On 07-10-20, 13:58, Nicola Mazzucato wrote:
> Hi Viresh,
>
> performance controls is what is exposed by the firmware through a protocol that
> is not capable of describing hardware (say SCMI). For example, the firmware can
> tell that the platform has N controls, but it can't say to which hardware they
> are "wired" to.

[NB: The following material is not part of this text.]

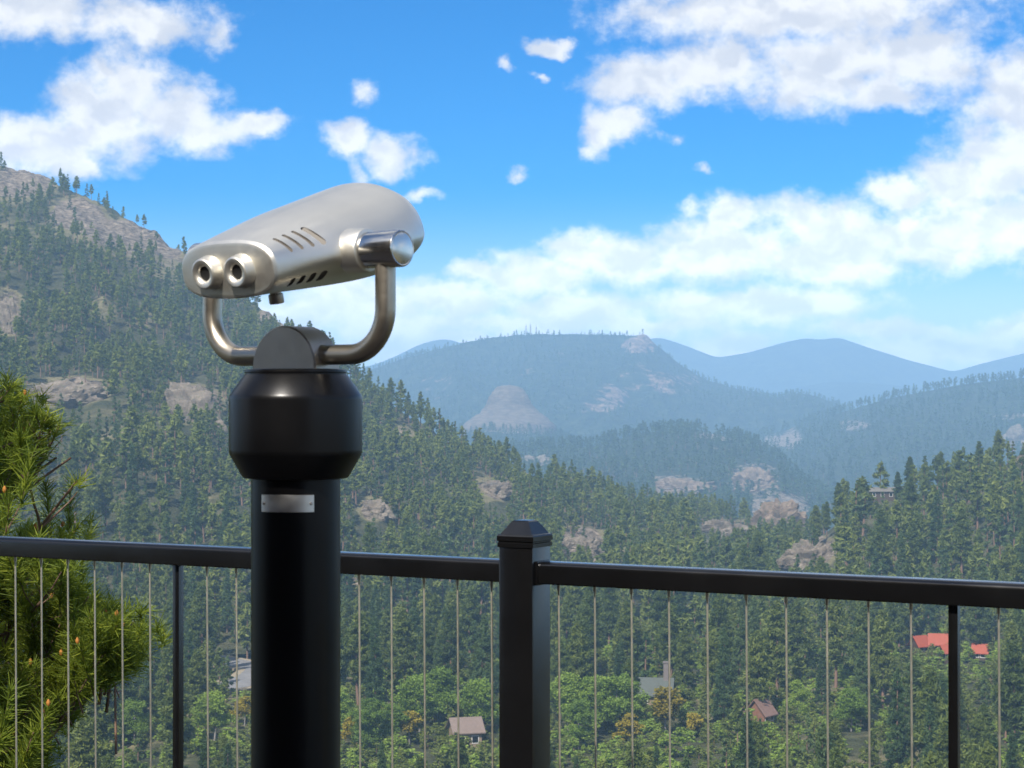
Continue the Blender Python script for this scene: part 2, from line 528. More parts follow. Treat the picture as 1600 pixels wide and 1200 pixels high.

This is done in dt, where, for example, we map these controls
> to cpus, gpus, etc.
>
> Let's focus on cpus.
>
> Normally we would have N of performance controls (what comes from f/w)
> that that correspond to hardware clock/dvfs domains.
>
> However, some firmware implementations might benefit from having finer
> grained information about the performance requirements (e.g.
> per-CPU) and therefore choose to present M performance controls to the
> OS. DT would be adjusted accordingly to "wire" these controls to cpus
> or set of cpus.
> In this scenario, the f/w will make aggregation decisions based on the
> requests it receives on these M controls.
>
> Here we would have M cpufreq policies which do not necessarily reflect the
> underlying clock domains, thus some s/w components will underperform
> (EAS and thermal, for example).
>
> A real example would be a platform in which the firmware describes the system
> having M per-cpu control, and the cpufreq subsystem will have M policies while
> in fact these cpus are "performance-dependent" each other (e.g. are in the same
> clock domain).

If the CPUs are in the same clock domain, they must be part of the
same cpufreq policy.

> This performance dependency information is essential for some
> components that take information from the cpufreq policy.
>
> To restore functionality we can use the optional node
> 'cpu-performance-dependencies' in dt which will provide such dependency
> information and we can add a new cpumask 'dependency_cpus' in policy.
>
> Hope it gives some clarity.

Some, but I am still confused :(

Can you give a real example, with exact number of CPUs, how they share
clocks/voltage domains and what else the firmware needs in terms of
performance-domains ? That may make it easier for me to understand it.